Australia's One Nation founder Pauline Hanson smiles after being released from prison in Brisbane, November 6, 2003.
Australia's One Nation founder Pauline Hanson smiles after being released from prison in Brisbane, November 6, 2003. Reuters/Greg White

Pauline Hanson wants the voting age raised from 18 to 21 because to her, young people don’t have enough life experience. The One Nation leader’s idea was a direct response to the Greens party, which advocates for a lowered voting age of 16.

Hanson told Channel Seven’s “Sunrise” on Monday that young people who can vote “don’t have any idea.” She claimed that the Greens wanted to lower the voting age because the party thought it would benefit them.

“They’ve never held a job; they’ve never paid any taxes; they have no understanding of politics,” Hanson, 63, told Greens Senator Sarah Hanson-Young. “And you want to reduce it because you think it will increase the Greens’ vote. They have no idea.”

In the same split-screen interview with “Sunrise,” Hanson-Young, 35, fired back, saying the other senator has outdated views. “I can hear Macklemore now. Grumpy, old views,” she said, referring to American rapper Macklemore, who performed at the National Rugby League (NRL) grand final in Sydney on Sunday.

Macklemore performed his pro-equality song “Same Love” at grand final even after critics claimed he was politicising the sports event. “I’m getting a lot of tweets from angry old white dues in Australia,” he told ABC TV last week.
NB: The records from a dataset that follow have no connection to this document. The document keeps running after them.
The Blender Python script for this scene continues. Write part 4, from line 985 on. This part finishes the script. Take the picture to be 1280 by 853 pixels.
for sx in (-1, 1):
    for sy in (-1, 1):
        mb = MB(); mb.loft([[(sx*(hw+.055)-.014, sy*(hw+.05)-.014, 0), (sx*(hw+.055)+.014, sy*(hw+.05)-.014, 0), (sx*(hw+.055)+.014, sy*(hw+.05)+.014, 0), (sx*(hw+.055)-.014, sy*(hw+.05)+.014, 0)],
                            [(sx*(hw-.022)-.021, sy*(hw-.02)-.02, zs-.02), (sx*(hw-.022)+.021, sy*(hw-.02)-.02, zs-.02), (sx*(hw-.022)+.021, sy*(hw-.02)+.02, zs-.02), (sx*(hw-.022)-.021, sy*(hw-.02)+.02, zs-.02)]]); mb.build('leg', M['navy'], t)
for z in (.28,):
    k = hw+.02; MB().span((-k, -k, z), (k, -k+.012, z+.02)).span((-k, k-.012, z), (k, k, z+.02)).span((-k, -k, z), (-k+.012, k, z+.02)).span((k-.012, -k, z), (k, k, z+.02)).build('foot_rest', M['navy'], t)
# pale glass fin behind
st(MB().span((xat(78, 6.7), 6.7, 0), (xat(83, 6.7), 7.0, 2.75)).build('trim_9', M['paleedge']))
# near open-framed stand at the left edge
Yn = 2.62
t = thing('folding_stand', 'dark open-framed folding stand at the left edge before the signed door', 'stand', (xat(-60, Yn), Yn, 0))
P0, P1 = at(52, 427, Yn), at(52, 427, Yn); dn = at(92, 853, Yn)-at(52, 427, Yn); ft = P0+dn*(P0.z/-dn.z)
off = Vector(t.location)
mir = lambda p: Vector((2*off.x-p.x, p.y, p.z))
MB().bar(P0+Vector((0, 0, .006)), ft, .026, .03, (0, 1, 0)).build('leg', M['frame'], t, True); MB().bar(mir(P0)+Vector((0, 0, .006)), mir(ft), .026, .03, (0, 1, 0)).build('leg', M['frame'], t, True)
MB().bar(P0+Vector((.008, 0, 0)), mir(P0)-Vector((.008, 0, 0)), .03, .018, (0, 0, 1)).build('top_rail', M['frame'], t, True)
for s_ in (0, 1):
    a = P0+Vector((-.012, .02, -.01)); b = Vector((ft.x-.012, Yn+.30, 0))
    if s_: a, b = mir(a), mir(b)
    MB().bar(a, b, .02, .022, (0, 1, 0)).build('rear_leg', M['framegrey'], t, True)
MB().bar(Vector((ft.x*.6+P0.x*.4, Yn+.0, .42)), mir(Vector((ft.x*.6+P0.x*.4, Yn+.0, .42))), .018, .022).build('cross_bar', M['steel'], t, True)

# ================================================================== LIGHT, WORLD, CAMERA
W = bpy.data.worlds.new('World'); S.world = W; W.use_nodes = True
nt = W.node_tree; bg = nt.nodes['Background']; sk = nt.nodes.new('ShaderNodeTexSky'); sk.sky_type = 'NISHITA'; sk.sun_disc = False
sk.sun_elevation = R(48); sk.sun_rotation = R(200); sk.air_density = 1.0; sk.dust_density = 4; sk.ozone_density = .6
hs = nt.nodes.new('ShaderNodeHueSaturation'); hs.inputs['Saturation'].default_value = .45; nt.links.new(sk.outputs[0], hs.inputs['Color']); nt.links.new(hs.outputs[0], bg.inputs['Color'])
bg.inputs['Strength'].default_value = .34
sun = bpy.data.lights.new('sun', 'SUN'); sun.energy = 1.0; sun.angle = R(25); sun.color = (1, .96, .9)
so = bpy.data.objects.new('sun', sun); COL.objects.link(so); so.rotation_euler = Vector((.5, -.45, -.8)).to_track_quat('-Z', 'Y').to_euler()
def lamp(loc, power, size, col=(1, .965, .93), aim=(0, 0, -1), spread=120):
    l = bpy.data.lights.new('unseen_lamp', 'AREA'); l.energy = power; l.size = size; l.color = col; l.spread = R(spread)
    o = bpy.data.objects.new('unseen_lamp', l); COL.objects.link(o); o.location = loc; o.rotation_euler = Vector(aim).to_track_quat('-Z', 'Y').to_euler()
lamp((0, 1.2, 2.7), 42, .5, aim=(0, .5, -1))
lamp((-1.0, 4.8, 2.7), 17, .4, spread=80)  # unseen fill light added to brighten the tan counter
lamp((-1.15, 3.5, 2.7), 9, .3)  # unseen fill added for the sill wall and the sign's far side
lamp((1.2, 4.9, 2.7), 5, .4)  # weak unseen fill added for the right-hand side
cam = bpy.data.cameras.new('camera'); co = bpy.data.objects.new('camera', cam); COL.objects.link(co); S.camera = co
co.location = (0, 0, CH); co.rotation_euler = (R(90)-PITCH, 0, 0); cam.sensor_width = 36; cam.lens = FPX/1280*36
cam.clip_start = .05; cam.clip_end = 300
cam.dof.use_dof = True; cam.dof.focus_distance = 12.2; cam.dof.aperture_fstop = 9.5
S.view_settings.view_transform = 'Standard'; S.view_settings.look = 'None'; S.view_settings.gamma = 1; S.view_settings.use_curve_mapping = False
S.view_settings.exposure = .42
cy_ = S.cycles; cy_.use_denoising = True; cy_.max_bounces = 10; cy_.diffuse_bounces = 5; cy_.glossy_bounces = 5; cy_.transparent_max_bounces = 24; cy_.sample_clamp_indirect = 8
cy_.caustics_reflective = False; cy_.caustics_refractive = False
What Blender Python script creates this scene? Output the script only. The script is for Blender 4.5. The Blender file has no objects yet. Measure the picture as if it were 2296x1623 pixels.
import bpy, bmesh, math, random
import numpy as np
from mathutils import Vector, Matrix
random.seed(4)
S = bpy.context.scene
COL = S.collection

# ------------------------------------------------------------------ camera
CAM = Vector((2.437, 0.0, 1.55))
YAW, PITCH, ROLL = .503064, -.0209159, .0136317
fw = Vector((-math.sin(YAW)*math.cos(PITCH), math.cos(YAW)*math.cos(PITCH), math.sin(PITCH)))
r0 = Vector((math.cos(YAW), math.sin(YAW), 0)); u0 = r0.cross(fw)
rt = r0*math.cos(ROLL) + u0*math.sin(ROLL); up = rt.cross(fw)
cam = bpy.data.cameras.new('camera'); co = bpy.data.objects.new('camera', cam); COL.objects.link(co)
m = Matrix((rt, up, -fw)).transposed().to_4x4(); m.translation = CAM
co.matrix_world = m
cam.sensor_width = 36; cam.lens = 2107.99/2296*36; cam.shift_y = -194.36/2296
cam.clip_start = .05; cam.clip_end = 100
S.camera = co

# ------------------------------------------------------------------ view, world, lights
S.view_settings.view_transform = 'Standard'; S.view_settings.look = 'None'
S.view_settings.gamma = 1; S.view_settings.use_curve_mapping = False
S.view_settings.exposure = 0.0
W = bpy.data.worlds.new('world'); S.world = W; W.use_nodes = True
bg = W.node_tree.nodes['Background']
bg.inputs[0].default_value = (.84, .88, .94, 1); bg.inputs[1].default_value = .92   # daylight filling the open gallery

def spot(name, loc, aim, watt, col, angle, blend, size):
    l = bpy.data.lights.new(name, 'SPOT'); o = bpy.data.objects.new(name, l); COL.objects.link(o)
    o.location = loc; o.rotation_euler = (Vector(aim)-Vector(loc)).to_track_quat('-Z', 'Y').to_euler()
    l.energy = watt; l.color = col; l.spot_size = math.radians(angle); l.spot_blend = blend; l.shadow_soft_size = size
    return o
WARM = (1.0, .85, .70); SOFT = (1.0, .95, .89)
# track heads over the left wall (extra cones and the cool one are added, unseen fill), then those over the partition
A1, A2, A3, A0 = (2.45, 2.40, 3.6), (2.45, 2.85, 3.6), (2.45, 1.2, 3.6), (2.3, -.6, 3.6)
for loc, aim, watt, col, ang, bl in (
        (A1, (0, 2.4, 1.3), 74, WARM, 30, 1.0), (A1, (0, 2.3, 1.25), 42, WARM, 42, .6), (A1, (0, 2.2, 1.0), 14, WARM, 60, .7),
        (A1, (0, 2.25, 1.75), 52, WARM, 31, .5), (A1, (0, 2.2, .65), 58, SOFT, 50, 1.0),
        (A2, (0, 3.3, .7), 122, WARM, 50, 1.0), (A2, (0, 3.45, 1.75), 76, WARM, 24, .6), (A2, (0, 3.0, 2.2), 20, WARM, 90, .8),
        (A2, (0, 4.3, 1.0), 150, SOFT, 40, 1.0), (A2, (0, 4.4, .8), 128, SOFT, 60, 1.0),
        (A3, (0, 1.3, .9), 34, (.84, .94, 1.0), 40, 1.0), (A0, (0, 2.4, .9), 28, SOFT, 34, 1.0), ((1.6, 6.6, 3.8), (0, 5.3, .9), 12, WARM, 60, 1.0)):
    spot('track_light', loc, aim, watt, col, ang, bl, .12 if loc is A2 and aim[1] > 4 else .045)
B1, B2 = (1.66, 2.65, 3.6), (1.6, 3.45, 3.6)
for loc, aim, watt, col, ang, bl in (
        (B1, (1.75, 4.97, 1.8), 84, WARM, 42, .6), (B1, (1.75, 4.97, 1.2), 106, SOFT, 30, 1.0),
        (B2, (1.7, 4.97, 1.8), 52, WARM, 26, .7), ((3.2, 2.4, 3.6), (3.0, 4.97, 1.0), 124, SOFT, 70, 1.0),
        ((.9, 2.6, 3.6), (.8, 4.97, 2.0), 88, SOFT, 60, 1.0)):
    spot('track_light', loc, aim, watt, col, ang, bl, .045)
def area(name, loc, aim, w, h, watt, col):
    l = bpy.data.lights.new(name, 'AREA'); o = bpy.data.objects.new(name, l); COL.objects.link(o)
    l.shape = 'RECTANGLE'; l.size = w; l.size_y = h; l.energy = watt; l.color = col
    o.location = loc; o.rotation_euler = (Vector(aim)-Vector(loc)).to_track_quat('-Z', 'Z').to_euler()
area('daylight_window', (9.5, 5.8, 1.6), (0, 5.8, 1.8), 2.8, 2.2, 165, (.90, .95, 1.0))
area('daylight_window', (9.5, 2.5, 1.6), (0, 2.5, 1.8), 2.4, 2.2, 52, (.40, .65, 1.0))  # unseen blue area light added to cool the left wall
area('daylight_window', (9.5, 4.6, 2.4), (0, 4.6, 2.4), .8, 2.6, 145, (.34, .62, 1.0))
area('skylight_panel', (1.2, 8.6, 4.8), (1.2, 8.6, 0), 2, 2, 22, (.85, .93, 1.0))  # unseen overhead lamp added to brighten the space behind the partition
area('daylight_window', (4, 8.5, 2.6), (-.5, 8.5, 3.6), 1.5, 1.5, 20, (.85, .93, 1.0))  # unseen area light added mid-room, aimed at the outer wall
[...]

Instead of backing out, he promised to “go harder” on promoting same-sex marriage, which Australia is now conducting a nationwide poll of.

Hanson-Young said the One Nation leader was “out of touch” with her “terrible” idea. Hanson replied that her younger colleague was being “un-Australian.”

Australia’s voting age was last changed in 1973 after a nationwide push for the youth to vote. It was lowered from 21 to 18 partly because of the argument that young people were already paying taxes and serving the country at 18.

This is hardly Hanson’s first controversial comment. In June, she said autistic kids should be separated from other students in the classroom because they were holding back their classmates.